What is expected:
Only the lines from the one containing "Generate a Blender" through the one containing "SC.camera = cam" are to be copied, exactly and with both ends kept.

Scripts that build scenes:
┌────────
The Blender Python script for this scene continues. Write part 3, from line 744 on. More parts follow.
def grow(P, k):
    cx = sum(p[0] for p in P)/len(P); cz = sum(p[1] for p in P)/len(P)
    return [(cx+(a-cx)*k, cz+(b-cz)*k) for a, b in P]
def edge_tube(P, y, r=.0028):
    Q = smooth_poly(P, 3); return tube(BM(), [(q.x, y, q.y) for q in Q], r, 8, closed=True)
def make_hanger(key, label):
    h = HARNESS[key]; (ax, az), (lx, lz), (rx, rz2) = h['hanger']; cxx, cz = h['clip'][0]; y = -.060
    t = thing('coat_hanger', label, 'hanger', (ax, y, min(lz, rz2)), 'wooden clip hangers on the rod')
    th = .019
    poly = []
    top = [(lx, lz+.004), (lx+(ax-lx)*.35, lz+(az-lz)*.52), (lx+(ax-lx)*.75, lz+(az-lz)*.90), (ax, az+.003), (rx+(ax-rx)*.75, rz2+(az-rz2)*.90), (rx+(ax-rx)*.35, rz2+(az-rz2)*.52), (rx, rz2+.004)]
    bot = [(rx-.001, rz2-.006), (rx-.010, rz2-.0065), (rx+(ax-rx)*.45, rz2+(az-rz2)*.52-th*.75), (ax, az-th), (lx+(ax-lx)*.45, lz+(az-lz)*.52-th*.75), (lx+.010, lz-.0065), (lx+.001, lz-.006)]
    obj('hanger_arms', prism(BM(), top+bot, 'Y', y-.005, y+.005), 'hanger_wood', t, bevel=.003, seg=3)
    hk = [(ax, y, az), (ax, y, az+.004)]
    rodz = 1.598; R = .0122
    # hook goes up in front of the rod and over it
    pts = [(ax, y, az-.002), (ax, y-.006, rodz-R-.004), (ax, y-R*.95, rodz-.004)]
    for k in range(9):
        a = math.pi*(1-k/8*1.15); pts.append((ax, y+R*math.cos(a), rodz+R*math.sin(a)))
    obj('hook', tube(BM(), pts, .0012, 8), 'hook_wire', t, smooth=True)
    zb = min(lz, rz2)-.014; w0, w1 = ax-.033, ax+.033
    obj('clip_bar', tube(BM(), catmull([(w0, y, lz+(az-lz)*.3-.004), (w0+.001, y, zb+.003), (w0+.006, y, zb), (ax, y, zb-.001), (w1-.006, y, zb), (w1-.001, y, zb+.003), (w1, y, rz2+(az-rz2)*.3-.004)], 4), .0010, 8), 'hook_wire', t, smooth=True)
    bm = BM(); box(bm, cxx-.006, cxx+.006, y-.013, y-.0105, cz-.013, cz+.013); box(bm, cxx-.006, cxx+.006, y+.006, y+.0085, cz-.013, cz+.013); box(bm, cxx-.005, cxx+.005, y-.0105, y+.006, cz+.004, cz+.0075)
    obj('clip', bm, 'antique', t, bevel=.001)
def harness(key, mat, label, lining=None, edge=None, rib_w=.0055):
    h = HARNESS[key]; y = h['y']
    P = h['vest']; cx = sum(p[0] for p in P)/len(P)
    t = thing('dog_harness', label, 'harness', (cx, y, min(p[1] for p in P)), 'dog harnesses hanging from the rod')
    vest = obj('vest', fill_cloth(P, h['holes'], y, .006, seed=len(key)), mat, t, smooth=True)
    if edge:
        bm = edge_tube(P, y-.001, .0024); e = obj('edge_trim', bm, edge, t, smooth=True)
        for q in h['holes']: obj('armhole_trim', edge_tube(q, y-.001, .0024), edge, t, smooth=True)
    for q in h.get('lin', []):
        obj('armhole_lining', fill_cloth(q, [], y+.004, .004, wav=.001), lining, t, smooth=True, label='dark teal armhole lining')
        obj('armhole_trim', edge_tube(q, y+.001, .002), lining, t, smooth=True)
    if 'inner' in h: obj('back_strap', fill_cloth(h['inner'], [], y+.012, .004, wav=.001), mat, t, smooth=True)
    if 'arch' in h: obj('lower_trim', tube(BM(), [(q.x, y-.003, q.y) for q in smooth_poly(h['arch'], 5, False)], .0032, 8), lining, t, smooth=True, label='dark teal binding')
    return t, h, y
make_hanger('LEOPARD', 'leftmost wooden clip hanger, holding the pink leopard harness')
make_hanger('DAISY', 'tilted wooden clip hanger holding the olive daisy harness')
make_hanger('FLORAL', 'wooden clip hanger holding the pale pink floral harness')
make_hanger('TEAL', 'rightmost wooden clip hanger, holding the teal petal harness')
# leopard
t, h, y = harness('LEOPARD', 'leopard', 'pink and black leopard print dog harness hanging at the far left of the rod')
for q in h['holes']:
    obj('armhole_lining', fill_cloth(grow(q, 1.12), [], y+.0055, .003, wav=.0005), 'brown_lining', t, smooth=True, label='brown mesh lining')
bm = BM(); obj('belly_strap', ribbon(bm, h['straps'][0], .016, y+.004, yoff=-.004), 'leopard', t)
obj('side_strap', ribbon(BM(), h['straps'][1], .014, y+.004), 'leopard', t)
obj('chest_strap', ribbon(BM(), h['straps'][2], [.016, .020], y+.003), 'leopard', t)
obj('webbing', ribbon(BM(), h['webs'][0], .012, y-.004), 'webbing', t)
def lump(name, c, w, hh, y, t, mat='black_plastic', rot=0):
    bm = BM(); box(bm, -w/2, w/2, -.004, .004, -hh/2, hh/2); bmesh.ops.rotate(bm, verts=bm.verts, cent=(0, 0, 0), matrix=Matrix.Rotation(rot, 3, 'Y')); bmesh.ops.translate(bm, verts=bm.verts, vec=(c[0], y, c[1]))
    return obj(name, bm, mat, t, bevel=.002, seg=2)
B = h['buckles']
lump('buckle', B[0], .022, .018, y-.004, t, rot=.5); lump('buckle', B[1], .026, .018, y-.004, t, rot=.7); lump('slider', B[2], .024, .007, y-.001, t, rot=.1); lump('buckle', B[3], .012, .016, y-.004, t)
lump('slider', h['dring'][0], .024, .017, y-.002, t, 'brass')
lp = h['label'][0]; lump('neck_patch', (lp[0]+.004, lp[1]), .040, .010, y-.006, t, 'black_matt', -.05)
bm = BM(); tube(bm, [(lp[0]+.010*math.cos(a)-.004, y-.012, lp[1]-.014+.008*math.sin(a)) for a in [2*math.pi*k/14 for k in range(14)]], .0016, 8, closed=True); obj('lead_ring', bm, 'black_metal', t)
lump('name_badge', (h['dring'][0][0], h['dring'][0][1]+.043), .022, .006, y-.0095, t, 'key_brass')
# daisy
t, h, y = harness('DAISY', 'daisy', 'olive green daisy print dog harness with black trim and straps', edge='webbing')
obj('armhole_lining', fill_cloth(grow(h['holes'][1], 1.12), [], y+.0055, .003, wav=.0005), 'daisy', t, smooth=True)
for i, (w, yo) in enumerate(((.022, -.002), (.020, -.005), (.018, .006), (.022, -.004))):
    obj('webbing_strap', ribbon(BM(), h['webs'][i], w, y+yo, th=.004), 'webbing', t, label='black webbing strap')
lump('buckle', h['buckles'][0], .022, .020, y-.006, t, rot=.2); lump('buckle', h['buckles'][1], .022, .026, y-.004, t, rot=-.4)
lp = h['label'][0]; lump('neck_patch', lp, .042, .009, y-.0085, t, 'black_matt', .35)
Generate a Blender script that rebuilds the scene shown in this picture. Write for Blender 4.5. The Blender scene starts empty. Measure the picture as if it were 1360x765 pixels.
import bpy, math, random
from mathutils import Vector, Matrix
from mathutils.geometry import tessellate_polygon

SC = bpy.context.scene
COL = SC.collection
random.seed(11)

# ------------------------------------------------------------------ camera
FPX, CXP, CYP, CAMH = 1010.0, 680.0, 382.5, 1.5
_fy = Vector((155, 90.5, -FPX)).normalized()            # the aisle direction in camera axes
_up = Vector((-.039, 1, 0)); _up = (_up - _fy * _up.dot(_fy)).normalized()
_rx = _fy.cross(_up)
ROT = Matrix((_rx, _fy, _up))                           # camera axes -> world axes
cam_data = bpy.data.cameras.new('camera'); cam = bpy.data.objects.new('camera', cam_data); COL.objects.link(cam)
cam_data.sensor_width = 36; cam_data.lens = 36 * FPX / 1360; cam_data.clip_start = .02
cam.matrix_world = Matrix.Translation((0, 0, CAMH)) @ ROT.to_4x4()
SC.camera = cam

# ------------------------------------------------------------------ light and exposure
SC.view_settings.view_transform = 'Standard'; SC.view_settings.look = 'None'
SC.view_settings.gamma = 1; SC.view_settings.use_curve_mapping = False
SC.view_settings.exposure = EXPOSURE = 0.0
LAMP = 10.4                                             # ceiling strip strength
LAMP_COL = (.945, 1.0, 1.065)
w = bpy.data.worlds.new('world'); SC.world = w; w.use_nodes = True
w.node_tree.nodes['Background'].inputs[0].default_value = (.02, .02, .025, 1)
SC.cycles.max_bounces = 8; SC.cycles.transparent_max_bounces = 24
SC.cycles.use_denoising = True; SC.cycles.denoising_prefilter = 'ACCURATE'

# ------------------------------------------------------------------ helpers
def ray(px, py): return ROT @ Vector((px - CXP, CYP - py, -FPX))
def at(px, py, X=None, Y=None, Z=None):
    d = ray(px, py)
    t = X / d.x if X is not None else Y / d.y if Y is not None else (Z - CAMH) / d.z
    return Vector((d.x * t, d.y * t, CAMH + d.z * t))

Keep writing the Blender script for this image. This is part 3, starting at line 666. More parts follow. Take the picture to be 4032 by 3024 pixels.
└────────
Solution for this problem:
Generate a Blender script that rebuilds the scene shown in this picture. Write for Blender 4.5. The Blender scene starts empty. Measure the picture as if it were 1360x765 pixels.
import bpy, math, random
from mathutils import Vector, Matrix
from mathutils.geometry import tessellate_polygon

SC = bpy.context.scene
COL = SC.collection
random.seed(11)

# ------------------------------------------------------------------ camera
FPX, CXP, CYP, CAMH = 1010.0, 680.0, 382.5, 1.5
_fy = Vector((155, 90.5, -FPX)).normalized()            # the aisle direction in camera axes
_up = Vector((-.039, 1, 0)); _up = (_up - _fy * _up.dot(_fy)).normalized()
_rx = _fy.cross(_up)
ROT = Matrix((_rx, _fy, _up))                           # camera axes -> world axes
cam_data = bpy.data.cameras.new('camera'); cam = bpy.data.objects.new('camera', cam_data); COL.objects.link(cam)
cam_data.sensor_width = 36; cam_data.lens = 36 * FPX / 1360; cam_data.clip_start = .02
cam.matrix_world = Matrix.Translation((0, 0, CAMH)) @ ROT.to_4x4()
SC.camera = cam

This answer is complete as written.